Before we all get too excited about Venice replacing Milan as Italy’s candidate for the European Agency for the Environment, let it be said now that it will not.

Although the motion was supported by 337 out 630 deputies when put to the Chamber at Montecitorio by Alessandra Cecchetto Coco (Vice-President, Green Party, Venice) on 21 June 1990, speculation was formally ended in an article by Giovanni Castellaneta published by La Nuova Venezia on 14 October 1990. Castallaneta, acting as spokesman for the Minister for Foreign Affairs, Gianni De Michelis, said that Milan’s candidature had been “formally adopted” in January 1990.

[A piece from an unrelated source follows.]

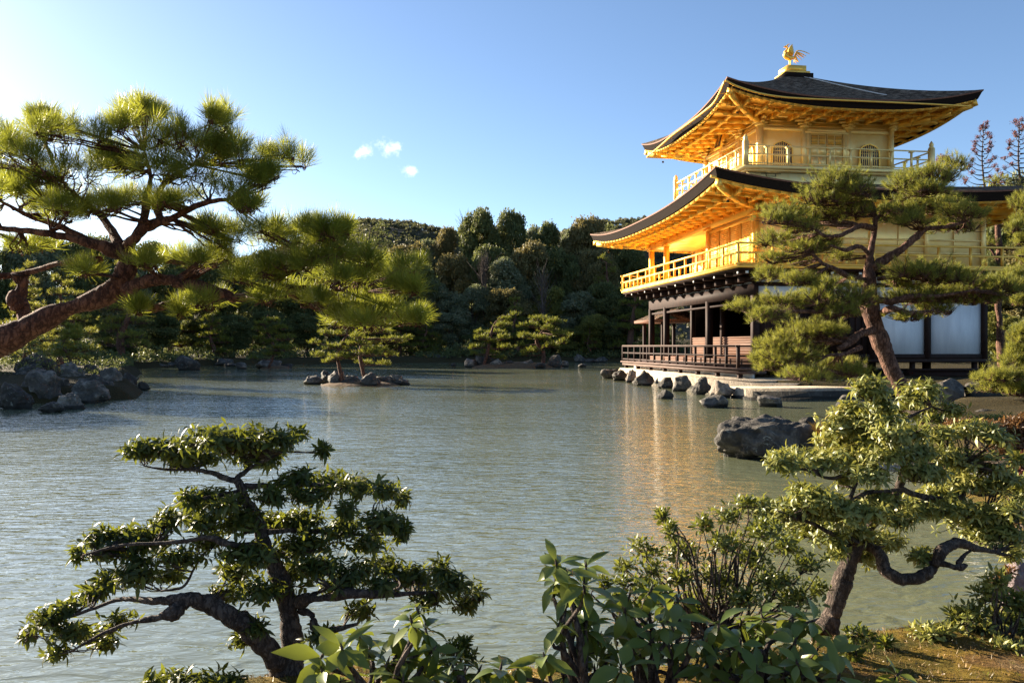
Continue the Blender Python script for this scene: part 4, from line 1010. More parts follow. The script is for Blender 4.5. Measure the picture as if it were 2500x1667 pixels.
for i, x in enumerate((385, 405, 500, 520, 562, 618, 690, 722, 748, 800, 905, 935, 962, 992, 1085, 1415, 1445, 1470)):
    y = (897, 896, 889, 888, 894, 888, 886, 885, 884, 883, 883, 883, 883.5, 884, 884, 884, 884.5, 885)[i]
    rock('dark edge rock in the broken row along the shaded far shore', x, y, re_.uniform(22, 44), re_.uniform(10, 20), min(86, EYE*FPX/(y-HOR)), ('rock_dark', 'rock')[i % 3 == 0], 180+i % 6, 'edge rocks in a row along the far shore', sub=3, rough=.16)
I1 = [(762, 939, 40, 20, 'leftmost low dark rock of the little tree islet'), (794, 937, 34, 28, 'slanting rock second from left on the little tree islet'), (818, 941, 44, 30, 'pale ridged rock in front of the little tree trunk'), (856, 942, 46, 18, 'low rock just right of the little tree trunk'),
      (897, 943, 48, 36, 'tall dark rock in the middle of the little tree islet'), (934, 930, 44, 24, 'rock behind the tall one on the little tree islet'), (968, 939, 34, 27, 'upright rock near the right end of the little tree islet'), (978, 928, 44, 16, 'flat rock at the right end of the little tree islet'), (858, 925, 38, 20, 'rock behind the trunk on the little tree islet')]
for i, (x, y, w, h, lab) in enumerate(I1): rock(lab, x, y, w*1.25, h*1.15, EYE*FPX/(y-HOR) if y > 935 else 35.2, ('rock', 'rock_dark')[i % 2], 120+i, 'rocks of the little tree islet', sub=4, rough=.15)
I2 = [(1147, 897, 34, 24, 'leftmost pale rock of the two pine islet'), (1180, 897, 50, 26, 'broad rock at the left of the two pine islet'), (1214, 898, 28, 20, 'pointed rock third from left on the two pine islet'), (1246, 898, 28, 16, 'low rock in the middle of the two pine islet'),
      (1288, 898, 30, 18, 'slanted rock right of the middle on the two pine islet'), (1352, 898, 34, 28, 'tall dark rock near the right end of the two pine islet'), (1380, 888, 20, 14, 'small rock at the right end of the two pine islet'), (1318, 899, 26, 12, 'flat rock between the slanted and the tall one on the two pine islet')]
for i, (x, y, w, h, lab) in enumerate(I2): rock(lab, x, y, w*1.3, h*1.15, EYE*FPX/(y-HOR) if y > 890 else 65, ('rock', 'rock_dark')[i % 2], 140+i, 'rocks of the two pine islet', sub=3, rough=.15)
def islet(name, x0, x1, Y, h, dep):
    cx = (x0+x1)/2; c = at(cx, HOR, Y); w = (x1-x0)/2*Y/FPX
    X = np.linspace(-1.05, 1.05, 40); v, f = grid_mesh(X, X, lambda a, b: -0.25+(h+.25)*np.clip(1.05-(a*a+b*b), 0, 1)**.5+vnoise(a*4+20, b*4+20, 1.0, 9)*.12*h)
    v = v*[w, dep, 1]+[c[0], Y+dep*.75, 0]
    tag(MB().add(v, f).build(name, M['soil'], smooth=True), kind='structure')
islet('islet', 752, 985, 34.2, .20, 1.5); islet('islet', 1140, 1388, 62, .42, 3.0); islet('islet', 622, 706, 60, .25, 1.2)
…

If Venice were also to be considered it would only “weaken Milan’s candidature in the face of competition from other member states” including Denmark, Spain, Holland, and Britain. But could the intransigency have anything to do with the fact that Ruffolo, the Italian Minister for the Environment has Milanese affiliations?

Commenting on the likelihood of Milan’s success in the contest, Caroline Jackson, MEP, who sits on the Committee on the Environment, Public Health, and Consumer Protection, said: “As Milan already has the European Centre for Scientific Research at Ispra, it is unlikely that it will also get the Environment Agency.”

Denmark (joined EEC 1973) and Spain (joined EEC 1986), she said, were more likely bets as neither of these members yet houses a community institution.

A decision on the situation of the Agency should have been made at the Rome summit on 27 October, but was postponed until the December summit because it has become tangled up with the question of where the European Parliament will go.

The French are not prepared to agree to the placing until they know the EP will be situated in Strasbourg, and the placing cannot be made until all the member states agree.

Caroline Jackson felt that the only real argument in favour of giving the agency to the Italians, given their dreadful track record as champions of the environment, is that “it might make them clean up their act”.